Both sides did, however, agree to hold separate talks between military officials to ease the current state of heightened tensions on the peninsula.
 
It has been revealed that officials from the South Korean side were the first to suggest the separate military talks. North Korea likely has nothing to lose by agreeing to such talks, which the South feels are needed to address issues such as military hostilities in the DMZ and halting “cross-border slander.” 
 
But it also appears that the North Korean side is responsible for the absence of any language in the joint statement regarding the South’s hopes for Seollal holiday reunions for separated families (coinciding with the Olympics).
 
North Korea may have rejected the offer due to fears that the North Koreans participating in the reunion would be able to experience firsthand the economic conditions in the South and compare them to those in the North. It would also be a very expensive endeavor to round up families scattered throughout the country and put them through education to prepare them for visiting the South. 

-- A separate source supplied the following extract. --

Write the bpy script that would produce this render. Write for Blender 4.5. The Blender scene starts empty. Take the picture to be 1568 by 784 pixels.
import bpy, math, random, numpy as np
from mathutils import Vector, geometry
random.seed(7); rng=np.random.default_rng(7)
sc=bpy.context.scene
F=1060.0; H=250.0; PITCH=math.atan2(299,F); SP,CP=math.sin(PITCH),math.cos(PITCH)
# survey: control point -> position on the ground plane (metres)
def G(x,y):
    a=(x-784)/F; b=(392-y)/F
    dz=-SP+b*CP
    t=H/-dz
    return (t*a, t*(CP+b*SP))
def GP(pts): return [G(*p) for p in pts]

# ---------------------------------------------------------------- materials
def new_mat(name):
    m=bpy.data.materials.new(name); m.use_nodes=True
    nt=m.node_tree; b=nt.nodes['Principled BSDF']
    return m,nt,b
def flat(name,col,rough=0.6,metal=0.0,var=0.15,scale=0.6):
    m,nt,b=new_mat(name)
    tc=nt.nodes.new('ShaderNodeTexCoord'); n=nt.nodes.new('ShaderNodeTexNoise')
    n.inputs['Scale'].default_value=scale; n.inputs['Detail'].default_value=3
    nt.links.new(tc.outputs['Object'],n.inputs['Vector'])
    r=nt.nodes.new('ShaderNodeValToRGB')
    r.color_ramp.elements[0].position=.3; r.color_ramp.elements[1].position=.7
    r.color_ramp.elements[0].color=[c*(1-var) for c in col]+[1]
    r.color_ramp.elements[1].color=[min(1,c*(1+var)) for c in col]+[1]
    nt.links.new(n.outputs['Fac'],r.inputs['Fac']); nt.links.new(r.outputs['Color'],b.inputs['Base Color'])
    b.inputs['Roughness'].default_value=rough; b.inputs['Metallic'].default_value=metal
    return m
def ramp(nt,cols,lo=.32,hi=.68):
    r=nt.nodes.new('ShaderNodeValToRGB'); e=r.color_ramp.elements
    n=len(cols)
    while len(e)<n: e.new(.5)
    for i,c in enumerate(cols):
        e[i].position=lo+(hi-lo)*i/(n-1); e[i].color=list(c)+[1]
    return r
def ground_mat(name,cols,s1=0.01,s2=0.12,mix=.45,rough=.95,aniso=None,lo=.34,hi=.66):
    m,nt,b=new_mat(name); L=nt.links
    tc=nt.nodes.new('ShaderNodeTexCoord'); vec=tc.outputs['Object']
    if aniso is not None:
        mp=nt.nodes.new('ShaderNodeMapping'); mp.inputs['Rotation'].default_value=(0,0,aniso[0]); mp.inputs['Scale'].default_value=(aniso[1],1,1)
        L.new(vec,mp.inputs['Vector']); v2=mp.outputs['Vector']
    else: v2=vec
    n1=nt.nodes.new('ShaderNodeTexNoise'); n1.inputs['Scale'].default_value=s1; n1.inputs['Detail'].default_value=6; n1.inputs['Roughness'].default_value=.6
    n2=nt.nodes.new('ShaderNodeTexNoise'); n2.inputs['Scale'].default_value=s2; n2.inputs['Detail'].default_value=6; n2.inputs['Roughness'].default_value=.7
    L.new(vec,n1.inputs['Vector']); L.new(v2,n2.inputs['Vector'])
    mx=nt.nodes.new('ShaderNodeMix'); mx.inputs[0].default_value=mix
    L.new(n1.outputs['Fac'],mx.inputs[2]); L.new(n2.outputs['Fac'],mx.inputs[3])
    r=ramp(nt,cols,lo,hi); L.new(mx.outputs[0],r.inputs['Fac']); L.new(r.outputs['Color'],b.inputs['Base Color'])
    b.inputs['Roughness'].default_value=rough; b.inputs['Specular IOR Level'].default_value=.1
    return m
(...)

Despite this, the two sides have agreed to continue talks on a range of issues to help ease tensions and improve inter-Korean relations through cooperation and dialogue. 
 
Language in the final joint statement emphasizing that “Korean people” should solve “Korean Peninsula problems” has been compared to the phrase “Uriminzokkiri” (among our people, or our nation ourselves) that is heavily used by North Korea. Throughout their history, North Korea has consistently boasted of their “independence” in the face of South Korea’s ‘dependence’ on the United States. But they have also promoted a North-South-only approach as the solution to all of the peninsula’s problems, and as such, North Korea is likely to continue to put pressure on the South to choose sides – them or America – going forward.